From what we can tell, this District has nine foreign-bank criminal cases sentenced.  Details are at Exhibit A.
Guidelines Range
Olenicoff, Igor
0-6 months
2 years probation
Sperling, Zvi
12-18 months
2 years probation
McCarthy, John
24-30 months
2 years probation
Kashfi, Guity
12-18 months
3 months incarceration
Iazlovsky, Alexei
30-37 months
time-served (estimated one month)
Francis, Michael C.
6-12 months
3 years probation; 6 months home detention
Cohen, Aaron
12-18 months
3 months incarceration
Ramifard, David
18-24 months
2 months incarceration
Hakimijoo, Monagem
12-18 months
6 months incarceration

This Judicial District follows the national trend to sentence well below Guidelines sentences in foreign bank criminal tax cases. Sentences of incarceration in secret foreign bank cases are rare, based on the harsh FBAR penalty imposed and courts continuing the trend of non-custodial sentences imposed by their predecessor courts. This case should be treated the same as others in this district and throughout the United States. The below Guidelines Sentence in our case is appropriate, even without the 5K1.1 adjustments.

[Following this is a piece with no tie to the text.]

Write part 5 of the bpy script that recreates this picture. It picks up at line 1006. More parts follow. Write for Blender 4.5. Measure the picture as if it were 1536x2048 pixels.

Masud Sarshar now faces sentencing in Federal Court for the improper manner in which he concealed a portion of his income offshore during his years in business. He acknowledges this fact and has expressed his contrition for having broken the laws of his adopted nation. Nonetheless, based on interviews with those that know him best as well as the 36 highly complementary character reference letters received on his behalf, it is clear that his chastened individual has done a tremendous amount of good in the community over the past three decades. As part of his long-term commitment to Chabad, he has sponsored many dozens of charitable events and has made hundreds of deserving high school students, many of whom came from impoverished backgrounds, welcome in his home for holiday celebrations. Rabbi Boruch S. Cunin, the West Coast Director of Chabad, states with respect to Mr. Sarshar, “The long term impact of Mr. Sarshar’s generosity is everlasting and we will never be able to repay him for his kindness and compassion.” 
Mr. Sarshar has lost his business. He has suffered personal and professional humiliation and is in the process of paying very substantial restitution. His remorseful is unquestioned. Furthermore, Mr. Sarshar has a young son who needs his father to be present in his life. Pursuant to the Rule 11(c)(1)(C) binding plea agreement, the parties have stipulated to 24 month term of imprisonment. Based on the totality of the factors present in this case, it is submitted that such a sentence would be “sufficient, but not greater than necessary” to effectuate justice in this matter and satisfy the factors enumerated at 18 U.S.C. §3553(a), and is respectfully requested.
On the spreadsheet (Exhibit A), which is the type of spreadsheet I maintain, there are some columns for information I do not maintain.  That additional information is the docket number, 5K1 departure, the amount of the FBAR penalty (on my spreadsheet it is stated as a percentage of the high amount), a column titled Skim? (which is not meaningful to me), the defendant's attorney, and a notes column.

JAT Note:  When further documents are posted on Pacer, I may at to this.